Rubinho é simplesmente fantástico. Talvez por ele assumir a sua preferência clubística possa, de forma despudorada, dizer em poucas e verdadeiras palavras o valor de atletas que vestiram camisas diferentes da do seu clube de coração.
Tive o prazer de ver a elegância do zagueiro Scala. Simplesmente um craque na zaga do América. Parabéns Rubinho por ser uma das poucas exceções no quesito imparcialidade.
ADAIL PIRES

Sedna disse...

Grande! Scala. Sr.
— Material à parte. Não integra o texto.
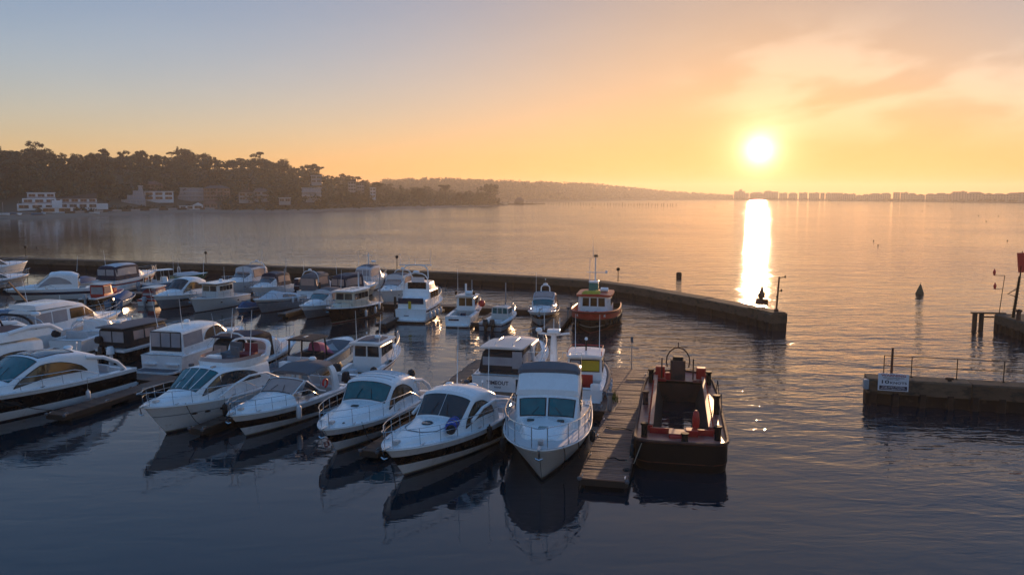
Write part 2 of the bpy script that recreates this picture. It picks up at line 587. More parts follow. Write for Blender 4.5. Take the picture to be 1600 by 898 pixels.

Luis Carlos Scala.Um grande corretor de imóveis, foi quando o conheci, no ano de 1988 um homem generoso, comedido e de um coração ímpar.Lembro-me como se fosse hoje e nunca mais esquecerei, eu e uma tia diante de tantas dificuldades para alugar um imóvel, com tantas burocracias e logo que chegamos a Scala Imobiliária, no então Ed.do Natal na Rua Joao Pessoa,orando e pedindo a Deus para que as portas se abrissem para nós, foi quando nos deparamos com aquele homem educado, simpático, e generoso e que logo que contamos a nossa situação,de que não tínhamos fiador, muito menos contra- cheques, mas nos comprometíamos de cumprir a risca com o contrato, ele não pestenejou e logo confiou e nos locou o imóvel o Apto 301 do Cond. Villa Morena- Bairro Latino. Moramos lá por 5 anos, fomos boas inquilíneas, nos tornamos grandes cccolegas do Sr. Scala, eu não sabia de sua existência no Futebol passado, se não teríamos tietado mesmo assim. Na sequência me casei, mudei de endereço entreguei o apto ao Sr. scala e não mais tive contato nem notícias constantes dELE. Foi quando um dia lendo o Jornal de Hoje vi a chamada para a sua missa de 30 dias de falecimento. Fiquei muito triste... Chorei,Orei e acendi velas para iluminar cada vez mais a sua passagem para o além. E até hoje, desejo-lhe de coração Sr. Scala. DESCANSE EM PAZ.

Anônimo disse...

TIVE O PREVILEGIO DE TER SIDO VIZINHO DE SCALA POR UM TEMPO EM COTOVELO E PARTICIPEI DE ALGUMAS PELADAS DE PRAIA EM QUE ELE ESTAVA PRESENTE. MESMO VETERANO , AINDA TINHA ELEGANCIA COM O DOMINIO DE BOLA E VISÃO DE JOGO , DESTACANDO-SE E MUITO DOS OUTOS PARTICIPANTES DA PELADA. INFELIZMENTE NÃO TIVE O PRIVILEGIO DE VÊ-LO ATUAR COMO PROFISSIONAL.